● **DATA SECTION**

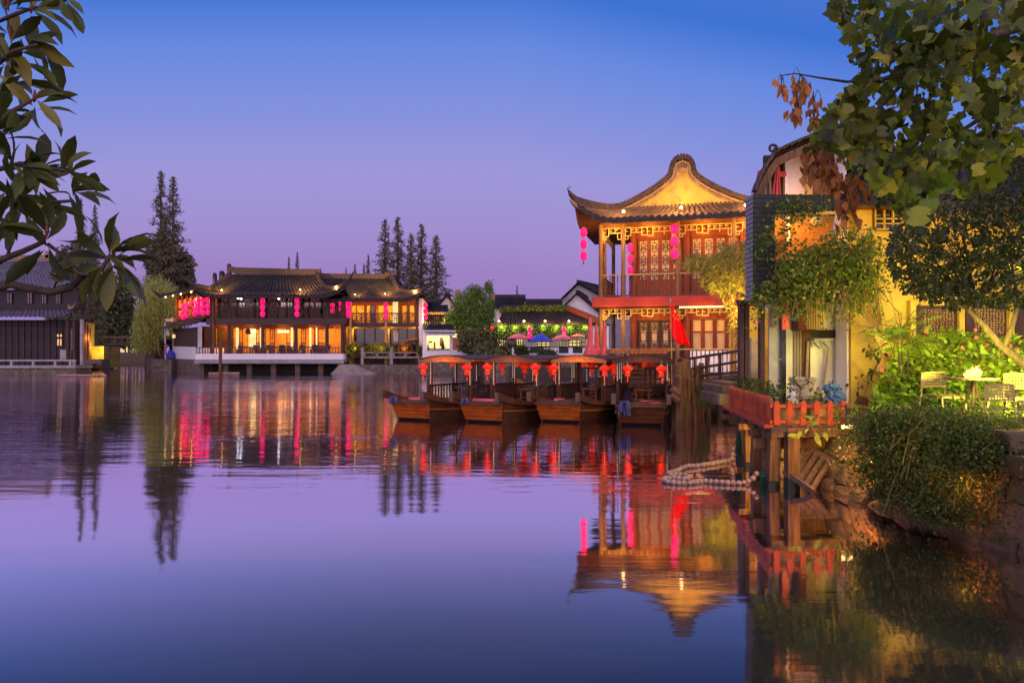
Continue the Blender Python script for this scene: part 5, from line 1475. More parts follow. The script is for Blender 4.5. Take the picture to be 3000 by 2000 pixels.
boat_specs = [(-2.92, 20.8, 27, 'leftmost canopied boat of the moored row, orange transom and open side railing towards the canal'),
              (-.84, 20.1, 26, 'second canopied boat from the left with a bright orange transom overlapping its neighbour'),
              (1.32, 20.2, 23, 'third canopied boat from the left with a darker transom and orange canopy edge'),
              (3.46, 19.2, 11, 'rightmost canopied boat beside the weathered piles with a dull brown transom')]
proto_boat = make_boat(boat_specs[0][3])
boats = []
for i, (x, y, a, lab) in enumerate(boat_specs):
    if i == 0:
        bo = proto_boat; bo.location = (x, y, 0); bo.rotation_euler = (0, 0, R(-a))
    else:
        bo = dup(proto_boat, (x, y, 0), R(-a), lab)
    boats.append((x, y, R(-a)))
dark_tr = pm('worn_brown_transom', (.2, .062, .018), (.12, .035, .012), scale=2.5, rough=.5, stretch=(1, 4, 9), bump=.25, bscale=6, c3=(.05, .02, .01), s3=2, amt3=.7)
for o_ in list(COL.objects):
    if o_.name.startswith('canopy_boat') and 'ightmost' in o_['label']:
        for ch in o_.children:
            if ch.name.startswith(('transom',)) and 'cap' not in ch.name:
                ch.data = ch.data.copy(); ch.data.materials[0] = dark_tr
            if ch.name.split('.')[0] == 'canopy':
                for c2 in [ch] + list(ch.children):
                    if c2.name.startswith(('canopy_fascia', 'canopy.')) or c2.name == 'canopy':
                        c2.data = c2.data.copy(); c2.data.materials[0] = M['wood_dark']


for o_ in [c for c in COL.objects if c.name.startswith('canopy_boat') and 'second' in c.get('label', '')]:
    for c2 in [q for ch in o_.children if ch.name.startswith('canopy.') for q in [ch] + list(ch.children)]:
        if 'fringe' not in c2.name and 'edge' not in c2.name: c2.data = c2.data.copy(); c2.data.materials[0] = M['wood_brown']


def on_boat(i, x, y, z):
    bx, by, a = boats[i]
    return Vector((bx + x * math.cos(a) - y * math.sin(a), by + x * math.sin(a) + y * math.cos(a), z))


# round red lanterns
def make_lantern(label):
    o = thing('red_lantern', label, 'lantern', (0, 0, 0), 0, 'ribbed red lanterns on the boats')
    pr = [(.06, -.26), (.12, -.245), (.19, -.2), (.235, -.13), (.235, -.09), (.19, -.03), (.12, .005), (.06, .015)]
    MB().lathe(pr, 64, lobes=16, amp=.16).build('lantern_body', M['red_glow'], o, world=False, smooth=True)
    MB().lathe([(.05, .0), (.11, .01), (.11, .04), (.05, .05), (.02, .09)], 14).lathe([(.07, -.29), (.115, -.28), (.115, -.245), (.07, -.24)], 14).build('gold_cap', M['gold'], o, world=False)
    b = MB().lathe([(.105, -.28), (.115, -.36), (.125, -.46), (.12, -.465)], 24, lobes=12, amp=.06); b.build('fringe', M['red_glow'], o, world=False)
    MB().tube([(0, 0, -.4), (0, 0, -.55)], .008, 4).lathe([(.012, -.56), (.022, -.6), (.03, -.74), (.02, -.75)], 8).build('tassel', M['red_glow'], o, world=False)
    MB().tube([(0, 0, .05), (.01, 0, .15), (0, 0, .25)], .006, 4).build('cord', M['gold'], o, world=False)
    return o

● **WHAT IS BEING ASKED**
Pictures stay out. Repeat only the lines from the beginning of the data through the line that has "if 'fringe' not".

● **ANSWER TO THE TASK**
Continue the Blender Python script for this scene: part 5, from line 1475. More parts follow. The script is for Blender 4.5. Take the picture to be 3000 by 2000 pixels.
boat_specs = [(-2.92, 20.8, 27, 'leftmost canopied boat of the moored row, orange transom and open side railing towards the canal'),
              (-.84, 20.1, 26, 'second canopied boat from the left with a bright orange transom overlapping its neighbour'),
              (1.32, 20.2, 23, 'third canopied boat from the left with a darker transom and orange canopy edge'),
              (3.46, 19.2, 11, 'rightmost canopied boat beside the weathered piles with a dull brown transom')]
proto_boat = make_boat(boat_specs[0][3])
boats = []
for i, (x, y, a, lab) in enumerate(boat_specs):
    if i == 0:
        bo = proto_boat; bo.location = (x, y, 0); bo.rotation_euler = (0, 0, R(-a))
    else:
        bo = dup(proto_boat, (x, y, 0), R(-a), lab)
    boats.append((x, y, R(-a)))
dark_tr = pm('worn_brown_transom', (.2, .062, .018), (.12, .035, .012), scale=2.5, rough=.5, stretch=(1, 4, 9), bump=.25, bscale=6, c3=(.05, .02, .01), s3=2, amt3=.7)
for o_ in list(COL.objects):
    if o_.name.startswith('canopy_boat') and 'ightmost' in o_['label']:
        for ch in o_.children:
            if ch.name.startswith(('transom',)) and 'cap' not in ch.name:
                ch.data = ch.data.copy(); ch.data.materials[0] = dark_tr
            if ch.name.split('.')[0] == 'canopy':
                for c2 in [ch] + list(ch.children):
                    if c2.name.startswith(('canopy_fascia', 'canopy.')) or c2.name == 'canopy':
                        c2.data = c2.data.copy(); c2.data.materials[0] = M['wood_dark']


for o_ in [c for c in COL.objects if c.name.startswith('canopy_boat') and 'second' in c.get('label', '')]:
    for c2 in [q for ch in o_.children if ch.name.startswith('canopy.') for q in [ch] + list(ch.children)]:
        if 'fringe' not in c2.name and 'edge' not in c2.name: c2.data = c2.data.copy(); c2.data.materials[0] = M['wood_brown']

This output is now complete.